Genre: Physical Theatre

Venue: Zoo Pleasance 

Festival:


Low Down

Using props such as welly boots and fishing crates to great effect, this company have created something theatrically inventive and interesting but also lacking as a whole.

Review

The Harbour is a gracefully worked telling of a well known Selkie story about a seal who is found by a fisherman and comes to live with him. She bears a child and lives on the land with his acerbic mother while he is out fishing. She yearns for the sea but doesn’t quite know why because her skin has been removed without her knowledge. Then she finds it and is called once again to the ocean.

The strengths of this show lie in its kinetics. The three performers use welly boots to portray things like waves, seagulls and fish, and these are delightful to watch.
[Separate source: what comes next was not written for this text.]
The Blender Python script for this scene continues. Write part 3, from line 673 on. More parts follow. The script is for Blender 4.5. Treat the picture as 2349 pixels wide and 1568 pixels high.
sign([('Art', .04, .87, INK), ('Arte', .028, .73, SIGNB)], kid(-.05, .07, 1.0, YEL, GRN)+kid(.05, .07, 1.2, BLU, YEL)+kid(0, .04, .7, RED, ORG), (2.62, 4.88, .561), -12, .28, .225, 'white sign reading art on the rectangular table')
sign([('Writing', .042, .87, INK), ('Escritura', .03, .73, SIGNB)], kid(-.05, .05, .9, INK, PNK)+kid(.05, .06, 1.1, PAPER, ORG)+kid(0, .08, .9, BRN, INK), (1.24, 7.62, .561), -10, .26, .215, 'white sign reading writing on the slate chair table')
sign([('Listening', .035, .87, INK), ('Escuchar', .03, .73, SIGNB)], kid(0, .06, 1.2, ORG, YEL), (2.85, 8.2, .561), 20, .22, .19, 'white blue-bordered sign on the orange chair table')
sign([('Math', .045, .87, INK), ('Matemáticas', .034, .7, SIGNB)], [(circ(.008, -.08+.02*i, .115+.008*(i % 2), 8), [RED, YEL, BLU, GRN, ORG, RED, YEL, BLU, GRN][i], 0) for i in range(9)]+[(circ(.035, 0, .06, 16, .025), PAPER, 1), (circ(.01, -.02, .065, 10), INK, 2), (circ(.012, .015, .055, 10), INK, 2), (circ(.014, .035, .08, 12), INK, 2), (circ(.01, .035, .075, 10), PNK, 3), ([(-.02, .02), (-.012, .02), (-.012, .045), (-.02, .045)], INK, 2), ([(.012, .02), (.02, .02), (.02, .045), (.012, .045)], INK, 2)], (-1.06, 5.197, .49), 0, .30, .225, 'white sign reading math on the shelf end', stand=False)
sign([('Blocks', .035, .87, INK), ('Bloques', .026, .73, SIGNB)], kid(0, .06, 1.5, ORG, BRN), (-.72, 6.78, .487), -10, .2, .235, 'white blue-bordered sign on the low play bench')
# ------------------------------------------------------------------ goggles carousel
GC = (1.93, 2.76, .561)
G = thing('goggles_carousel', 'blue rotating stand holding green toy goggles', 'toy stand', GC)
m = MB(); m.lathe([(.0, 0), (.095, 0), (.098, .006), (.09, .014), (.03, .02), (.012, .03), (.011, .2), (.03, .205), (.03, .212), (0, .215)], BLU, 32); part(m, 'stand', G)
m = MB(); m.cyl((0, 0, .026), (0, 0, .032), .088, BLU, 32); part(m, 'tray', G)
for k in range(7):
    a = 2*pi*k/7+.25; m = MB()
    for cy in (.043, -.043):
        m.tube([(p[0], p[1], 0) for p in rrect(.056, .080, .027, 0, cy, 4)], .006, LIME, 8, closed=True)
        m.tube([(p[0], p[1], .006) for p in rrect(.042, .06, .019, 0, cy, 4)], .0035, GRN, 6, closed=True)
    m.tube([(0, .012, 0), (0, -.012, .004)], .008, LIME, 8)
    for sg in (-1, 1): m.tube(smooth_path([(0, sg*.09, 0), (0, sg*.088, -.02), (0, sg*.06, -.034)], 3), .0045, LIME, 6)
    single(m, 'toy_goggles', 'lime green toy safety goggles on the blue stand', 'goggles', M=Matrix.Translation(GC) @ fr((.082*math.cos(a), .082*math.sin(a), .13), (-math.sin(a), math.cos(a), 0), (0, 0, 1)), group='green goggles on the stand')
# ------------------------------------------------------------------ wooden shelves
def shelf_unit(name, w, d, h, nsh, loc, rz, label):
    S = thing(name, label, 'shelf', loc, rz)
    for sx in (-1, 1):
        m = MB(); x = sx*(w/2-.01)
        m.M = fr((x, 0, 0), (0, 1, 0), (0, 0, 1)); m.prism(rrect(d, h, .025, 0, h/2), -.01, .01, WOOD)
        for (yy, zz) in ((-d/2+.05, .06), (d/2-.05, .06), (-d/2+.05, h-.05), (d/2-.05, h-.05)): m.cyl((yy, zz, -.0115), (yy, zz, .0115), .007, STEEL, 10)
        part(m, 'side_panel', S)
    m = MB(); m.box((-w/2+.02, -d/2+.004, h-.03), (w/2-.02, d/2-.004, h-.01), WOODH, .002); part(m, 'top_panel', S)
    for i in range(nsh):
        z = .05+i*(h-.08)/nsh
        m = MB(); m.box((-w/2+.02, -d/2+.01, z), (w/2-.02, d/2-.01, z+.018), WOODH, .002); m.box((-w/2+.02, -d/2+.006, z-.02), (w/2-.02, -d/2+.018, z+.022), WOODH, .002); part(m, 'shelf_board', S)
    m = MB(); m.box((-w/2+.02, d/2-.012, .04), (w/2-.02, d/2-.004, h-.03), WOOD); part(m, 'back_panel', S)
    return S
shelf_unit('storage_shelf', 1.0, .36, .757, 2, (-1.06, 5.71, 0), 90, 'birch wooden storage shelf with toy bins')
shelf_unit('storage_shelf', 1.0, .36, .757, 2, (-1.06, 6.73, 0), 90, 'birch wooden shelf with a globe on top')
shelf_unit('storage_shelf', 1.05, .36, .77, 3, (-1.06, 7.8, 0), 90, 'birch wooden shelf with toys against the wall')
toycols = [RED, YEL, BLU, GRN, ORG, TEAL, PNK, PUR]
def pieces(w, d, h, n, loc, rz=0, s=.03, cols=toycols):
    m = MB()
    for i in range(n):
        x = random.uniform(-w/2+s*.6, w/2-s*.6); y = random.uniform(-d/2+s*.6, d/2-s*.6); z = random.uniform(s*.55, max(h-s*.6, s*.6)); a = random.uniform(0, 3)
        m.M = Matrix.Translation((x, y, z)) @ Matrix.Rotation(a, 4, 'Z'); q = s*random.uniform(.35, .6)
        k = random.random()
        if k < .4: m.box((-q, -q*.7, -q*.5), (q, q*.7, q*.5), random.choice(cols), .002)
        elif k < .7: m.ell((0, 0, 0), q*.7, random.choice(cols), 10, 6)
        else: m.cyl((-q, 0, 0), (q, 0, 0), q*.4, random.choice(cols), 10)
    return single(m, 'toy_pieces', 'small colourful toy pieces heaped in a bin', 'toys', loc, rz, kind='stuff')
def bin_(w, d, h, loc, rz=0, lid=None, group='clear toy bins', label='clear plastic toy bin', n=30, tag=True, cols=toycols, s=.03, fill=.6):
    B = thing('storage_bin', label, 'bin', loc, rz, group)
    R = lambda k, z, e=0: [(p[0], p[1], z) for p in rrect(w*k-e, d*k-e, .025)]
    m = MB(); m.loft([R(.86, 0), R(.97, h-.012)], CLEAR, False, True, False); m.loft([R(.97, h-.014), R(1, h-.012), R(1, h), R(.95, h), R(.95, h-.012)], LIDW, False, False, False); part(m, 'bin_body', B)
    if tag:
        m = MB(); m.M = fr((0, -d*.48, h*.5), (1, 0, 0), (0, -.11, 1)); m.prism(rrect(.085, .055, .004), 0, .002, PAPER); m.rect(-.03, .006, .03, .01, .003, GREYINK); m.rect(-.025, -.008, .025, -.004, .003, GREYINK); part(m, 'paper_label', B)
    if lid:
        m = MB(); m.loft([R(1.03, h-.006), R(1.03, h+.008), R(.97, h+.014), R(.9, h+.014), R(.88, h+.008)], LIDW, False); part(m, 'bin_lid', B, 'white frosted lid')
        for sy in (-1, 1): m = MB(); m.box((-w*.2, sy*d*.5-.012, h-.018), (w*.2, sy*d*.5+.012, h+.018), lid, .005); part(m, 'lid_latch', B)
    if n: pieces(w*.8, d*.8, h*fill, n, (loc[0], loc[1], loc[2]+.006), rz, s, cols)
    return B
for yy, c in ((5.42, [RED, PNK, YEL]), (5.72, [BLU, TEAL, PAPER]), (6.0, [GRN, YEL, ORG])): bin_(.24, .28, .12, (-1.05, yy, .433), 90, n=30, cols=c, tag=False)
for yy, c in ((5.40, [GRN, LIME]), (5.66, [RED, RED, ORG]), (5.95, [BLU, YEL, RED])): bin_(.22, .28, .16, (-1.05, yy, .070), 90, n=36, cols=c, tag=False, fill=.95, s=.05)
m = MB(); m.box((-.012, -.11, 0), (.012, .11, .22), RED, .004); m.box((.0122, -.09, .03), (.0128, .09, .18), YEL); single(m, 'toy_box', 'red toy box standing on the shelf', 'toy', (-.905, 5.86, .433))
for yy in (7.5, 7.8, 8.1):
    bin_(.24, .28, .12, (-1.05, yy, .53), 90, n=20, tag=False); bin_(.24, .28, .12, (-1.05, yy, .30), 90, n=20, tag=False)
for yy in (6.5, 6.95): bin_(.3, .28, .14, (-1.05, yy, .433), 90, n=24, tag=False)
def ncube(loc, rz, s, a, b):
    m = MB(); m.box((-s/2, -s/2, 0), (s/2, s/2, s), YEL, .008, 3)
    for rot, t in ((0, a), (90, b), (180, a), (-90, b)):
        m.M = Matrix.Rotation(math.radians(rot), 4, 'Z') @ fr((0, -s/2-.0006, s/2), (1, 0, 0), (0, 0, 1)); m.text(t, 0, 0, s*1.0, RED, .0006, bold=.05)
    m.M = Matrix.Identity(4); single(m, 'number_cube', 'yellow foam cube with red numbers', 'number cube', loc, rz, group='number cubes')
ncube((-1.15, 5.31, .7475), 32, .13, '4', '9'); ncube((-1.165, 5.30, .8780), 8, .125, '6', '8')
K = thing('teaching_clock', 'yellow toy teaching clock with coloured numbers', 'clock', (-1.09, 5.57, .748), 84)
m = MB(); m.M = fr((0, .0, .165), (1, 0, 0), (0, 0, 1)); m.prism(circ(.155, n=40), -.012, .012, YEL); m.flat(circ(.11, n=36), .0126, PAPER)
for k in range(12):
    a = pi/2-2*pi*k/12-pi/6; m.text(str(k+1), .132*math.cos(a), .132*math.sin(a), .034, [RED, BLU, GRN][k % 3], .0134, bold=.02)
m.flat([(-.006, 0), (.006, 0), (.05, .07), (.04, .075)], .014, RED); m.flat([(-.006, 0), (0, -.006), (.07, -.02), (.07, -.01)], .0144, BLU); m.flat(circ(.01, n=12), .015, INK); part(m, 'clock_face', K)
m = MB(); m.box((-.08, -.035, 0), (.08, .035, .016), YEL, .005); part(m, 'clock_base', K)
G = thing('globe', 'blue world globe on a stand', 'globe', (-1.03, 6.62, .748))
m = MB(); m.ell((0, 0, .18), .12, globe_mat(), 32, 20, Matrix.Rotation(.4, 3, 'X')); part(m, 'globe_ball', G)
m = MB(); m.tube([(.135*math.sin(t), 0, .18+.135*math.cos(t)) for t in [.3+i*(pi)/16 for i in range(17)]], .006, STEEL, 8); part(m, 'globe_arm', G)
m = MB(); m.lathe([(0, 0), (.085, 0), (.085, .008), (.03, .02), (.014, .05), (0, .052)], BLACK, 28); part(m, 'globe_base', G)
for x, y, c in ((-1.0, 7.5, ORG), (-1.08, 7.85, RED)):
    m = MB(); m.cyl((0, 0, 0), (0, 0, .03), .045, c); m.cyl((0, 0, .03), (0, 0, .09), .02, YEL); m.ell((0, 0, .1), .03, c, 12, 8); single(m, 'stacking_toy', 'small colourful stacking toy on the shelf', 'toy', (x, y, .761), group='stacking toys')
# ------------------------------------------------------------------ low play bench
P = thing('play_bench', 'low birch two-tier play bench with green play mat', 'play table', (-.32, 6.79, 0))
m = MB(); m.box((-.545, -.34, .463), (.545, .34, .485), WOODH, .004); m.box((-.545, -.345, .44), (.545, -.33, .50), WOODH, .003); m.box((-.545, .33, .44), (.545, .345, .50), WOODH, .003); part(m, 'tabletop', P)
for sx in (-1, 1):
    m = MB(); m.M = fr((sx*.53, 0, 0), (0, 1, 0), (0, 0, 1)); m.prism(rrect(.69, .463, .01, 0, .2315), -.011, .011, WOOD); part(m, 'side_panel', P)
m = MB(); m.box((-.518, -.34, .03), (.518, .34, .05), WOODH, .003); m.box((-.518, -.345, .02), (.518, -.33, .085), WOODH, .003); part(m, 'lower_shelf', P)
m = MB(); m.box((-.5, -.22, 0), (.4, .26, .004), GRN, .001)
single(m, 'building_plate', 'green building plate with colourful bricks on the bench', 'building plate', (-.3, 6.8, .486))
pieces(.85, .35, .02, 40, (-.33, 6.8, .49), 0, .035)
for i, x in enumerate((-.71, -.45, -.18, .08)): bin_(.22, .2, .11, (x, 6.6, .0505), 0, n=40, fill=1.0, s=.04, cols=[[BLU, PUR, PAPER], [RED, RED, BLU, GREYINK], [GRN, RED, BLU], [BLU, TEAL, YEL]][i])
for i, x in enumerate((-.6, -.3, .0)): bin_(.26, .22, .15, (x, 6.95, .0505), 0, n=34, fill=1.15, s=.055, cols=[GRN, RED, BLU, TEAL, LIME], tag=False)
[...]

A rope is struck from the ceiling to off stage as the fishing boat, and I particularly enjoyed the creation of the baby and child using a shawl and a raincoat. The seals are also wonderful to watch. And this company are very good at evoking a sense of place on stage.

What doesn’t work so well are the characterizations. Ben Samuels as the old fish wife inhabits his character to such an extent that is not totally comfortable to view, becoming more of a cartoon character. The heightened physicality of a stooped over, cantankerous presence is slightly creepy and doesn’t sit so well with the more sesitive performances of Sarah Johnson and Will Pinchin. Not to say Samuels doesn’t play her very well – it’s the fact that he does it too well – so instead of a lighter comic character it becomes something more caricatured. Perhaps it would work better if an actual woman played the character.

Another thing is that Pinchin doesn’t have much of a character to play with, and it becomes more about the relationship between the seal woman and the mother. I would have liked to have seen more of an exploration of the human/seal woman relationship. Sarah Johnson has a lovely stage presence, and the moments we do get between her and Pinchin are lovely and poignant.

These performers are very good and they have developed a unique style of physical theatre. Perhaps with more focus on the quieter moments and with more toned down performances, as it is the kinetic qualities of the show that are excellent and the show is worth seeing for them alone.